(begin)
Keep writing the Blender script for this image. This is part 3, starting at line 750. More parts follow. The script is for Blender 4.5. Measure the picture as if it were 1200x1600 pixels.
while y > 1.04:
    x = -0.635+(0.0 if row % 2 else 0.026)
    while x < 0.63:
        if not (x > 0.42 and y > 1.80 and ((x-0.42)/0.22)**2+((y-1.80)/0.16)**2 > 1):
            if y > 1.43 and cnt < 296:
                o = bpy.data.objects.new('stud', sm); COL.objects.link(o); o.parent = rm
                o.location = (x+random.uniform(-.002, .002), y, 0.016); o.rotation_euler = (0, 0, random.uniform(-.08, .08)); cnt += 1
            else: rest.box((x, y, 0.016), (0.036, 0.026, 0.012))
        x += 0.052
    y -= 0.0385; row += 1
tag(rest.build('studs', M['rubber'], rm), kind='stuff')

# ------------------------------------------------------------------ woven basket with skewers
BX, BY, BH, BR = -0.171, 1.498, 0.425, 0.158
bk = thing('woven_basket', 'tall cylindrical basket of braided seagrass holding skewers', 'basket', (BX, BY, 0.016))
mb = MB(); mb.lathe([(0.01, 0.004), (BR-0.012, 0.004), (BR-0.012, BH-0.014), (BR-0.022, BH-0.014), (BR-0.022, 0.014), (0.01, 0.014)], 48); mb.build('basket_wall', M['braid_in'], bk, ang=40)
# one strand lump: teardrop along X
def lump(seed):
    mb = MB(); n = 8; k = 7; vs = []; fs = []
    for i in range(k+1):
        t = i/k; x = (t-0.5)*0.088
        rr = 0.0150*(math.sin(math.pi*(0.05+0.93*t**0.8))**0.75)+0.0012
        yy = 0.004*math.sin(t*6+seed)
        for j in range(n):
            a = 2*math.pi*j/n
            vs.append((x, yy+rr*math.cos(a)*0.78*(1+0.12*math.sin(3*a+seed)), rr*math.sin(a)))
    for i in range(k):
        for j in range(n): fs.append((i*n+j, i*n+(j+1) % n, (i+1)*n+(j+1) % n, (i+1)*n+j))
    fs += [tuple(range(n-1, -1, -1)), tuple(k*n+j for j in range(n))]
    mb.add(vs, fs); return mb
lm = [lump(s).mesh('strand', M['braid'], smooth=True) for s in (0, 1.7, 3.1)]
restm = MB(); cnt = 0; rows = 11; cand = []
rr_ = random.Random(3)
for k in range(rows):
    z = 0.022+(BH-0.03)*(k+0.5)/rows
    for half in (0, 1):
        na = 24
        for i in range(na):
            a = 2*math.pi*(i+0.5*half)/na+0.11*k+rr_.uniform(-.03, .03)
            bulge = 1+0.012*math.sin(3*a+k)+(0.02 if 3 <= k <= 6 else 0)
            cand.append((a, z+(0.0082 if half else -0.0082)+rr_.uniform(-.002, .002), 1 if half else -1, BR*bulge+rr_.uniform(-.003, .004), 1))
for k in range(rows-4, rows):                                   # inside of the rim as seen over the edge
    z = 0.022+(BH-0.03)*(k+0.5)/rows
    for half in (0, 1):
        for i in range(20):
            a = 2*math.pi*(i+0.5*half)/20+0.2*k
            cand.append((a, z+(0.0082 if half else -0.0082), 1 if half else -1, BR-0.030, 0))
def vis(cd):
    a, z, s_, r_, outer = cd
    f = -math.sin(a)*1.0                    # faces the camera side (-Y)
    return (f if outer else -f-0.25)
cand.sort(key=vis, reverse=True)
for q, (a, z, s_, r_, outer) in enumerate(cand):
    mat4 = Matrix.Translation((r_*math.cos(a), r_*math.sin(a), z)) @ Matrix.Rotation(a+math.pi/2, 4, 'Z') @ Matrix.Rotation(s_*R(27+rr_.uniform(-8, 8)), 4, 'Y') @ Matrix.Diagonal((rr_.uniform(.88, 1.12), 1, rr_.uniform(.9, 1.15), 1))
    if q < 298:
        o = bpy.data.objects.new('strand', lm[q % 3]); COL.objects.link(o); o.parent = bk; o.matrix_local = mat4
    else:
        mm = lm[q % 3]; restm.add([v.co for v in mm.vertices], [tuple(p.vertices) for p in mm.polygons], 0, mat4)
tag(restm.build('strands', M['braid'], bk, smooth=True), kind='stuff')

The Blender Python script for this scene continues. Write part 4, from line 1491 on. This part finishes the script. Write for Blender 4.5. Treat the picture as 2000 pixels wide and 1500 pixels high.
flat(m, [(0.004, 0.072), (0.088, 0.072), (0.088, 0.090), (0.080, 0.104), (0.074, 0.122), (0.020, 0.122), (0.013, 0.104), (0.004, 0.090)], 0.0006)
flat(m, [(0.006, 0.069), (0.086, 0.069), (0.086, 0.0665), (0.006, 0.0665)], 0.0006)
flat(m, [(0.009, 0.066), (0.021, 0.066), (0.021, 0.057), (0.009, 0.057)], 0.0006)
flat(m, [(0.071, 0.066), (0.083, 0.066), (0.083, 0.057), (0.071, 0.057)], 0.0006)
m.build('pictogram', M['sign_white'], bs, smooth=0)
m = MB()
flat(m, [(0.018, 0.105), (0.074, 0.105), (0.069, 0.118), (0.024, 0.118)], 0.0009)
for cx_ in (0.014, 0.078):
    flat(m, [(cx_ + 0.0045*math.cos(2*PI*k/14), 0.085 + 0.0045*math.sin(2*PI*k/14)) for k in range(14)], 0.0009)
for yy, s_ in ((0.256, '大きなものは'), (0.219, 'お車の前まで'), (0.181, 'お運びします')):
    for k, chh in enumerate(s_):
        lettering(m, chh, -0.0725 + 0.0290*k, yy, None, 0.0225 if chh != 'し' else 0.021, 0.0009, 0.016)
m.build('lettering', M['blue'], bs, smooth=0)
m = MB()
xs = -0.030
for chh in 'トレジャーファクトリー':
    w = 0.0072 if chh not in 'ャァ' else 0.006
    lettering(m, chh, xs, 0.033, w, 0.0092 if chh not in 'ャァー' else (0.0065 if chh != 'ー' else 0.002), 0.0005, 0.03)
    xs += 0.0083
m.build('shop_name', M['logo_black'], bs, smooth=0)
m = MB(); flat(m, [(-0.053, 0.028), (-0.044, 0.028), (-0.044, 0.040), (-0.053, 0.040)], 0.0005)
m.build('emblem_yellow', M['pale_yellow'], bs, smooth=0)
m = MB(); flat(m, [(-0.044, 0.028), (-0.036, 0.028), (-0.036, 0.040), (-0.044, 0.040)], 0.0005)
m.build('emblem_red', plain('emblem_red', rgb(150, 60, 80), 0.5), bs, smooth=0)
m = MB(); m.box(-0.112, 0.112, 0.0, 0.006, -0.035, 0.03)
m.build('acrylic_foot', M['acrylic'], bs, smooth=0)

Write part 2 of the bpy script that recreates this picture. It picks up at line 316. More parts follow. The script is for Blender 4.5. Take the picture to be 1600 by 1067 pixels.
(end)
Stop after the line containing "tag(rest.build('studs', M['rubber'], rm), kind='stuff')": print exactly the lines from the start of the entries above up to it, that line included.

- _TASK ANSWER_:
Keep writing the Blender script for this image. This is part 3, starting at line 750. More parts follow. The script is for Blender 4.5. Measure the picture as if it were 1200x1600 pixels.
while y > 1.04:
    x = -0.635+(0.0 if row % 2 else 0.026)
    while x < 0.63:
        if not (x > 0.42 and y > 1.80 and ((x-0.42)/0.22)**2+((y-1.80)/0.16)**2 > 1):
            if y > 1.43 and cnt < 296:
                o = bpy.data.objects.new('stud', sm); COL.objects.link(o); o.parent = rm
                o.location = (x+random.uniform(-.002, .002), y, 0.016); o.rotation_euler = (0, 0, random.uniform(-.08, .08)); cnt += 1
            else: rest.box((x, y, 0.016), (0.036, 0.026, 0.012))
        x += 0.052
    y -= 0.0385; row += 1
tag(rest.build('studs', M['rubber'], rm), kind='stuff')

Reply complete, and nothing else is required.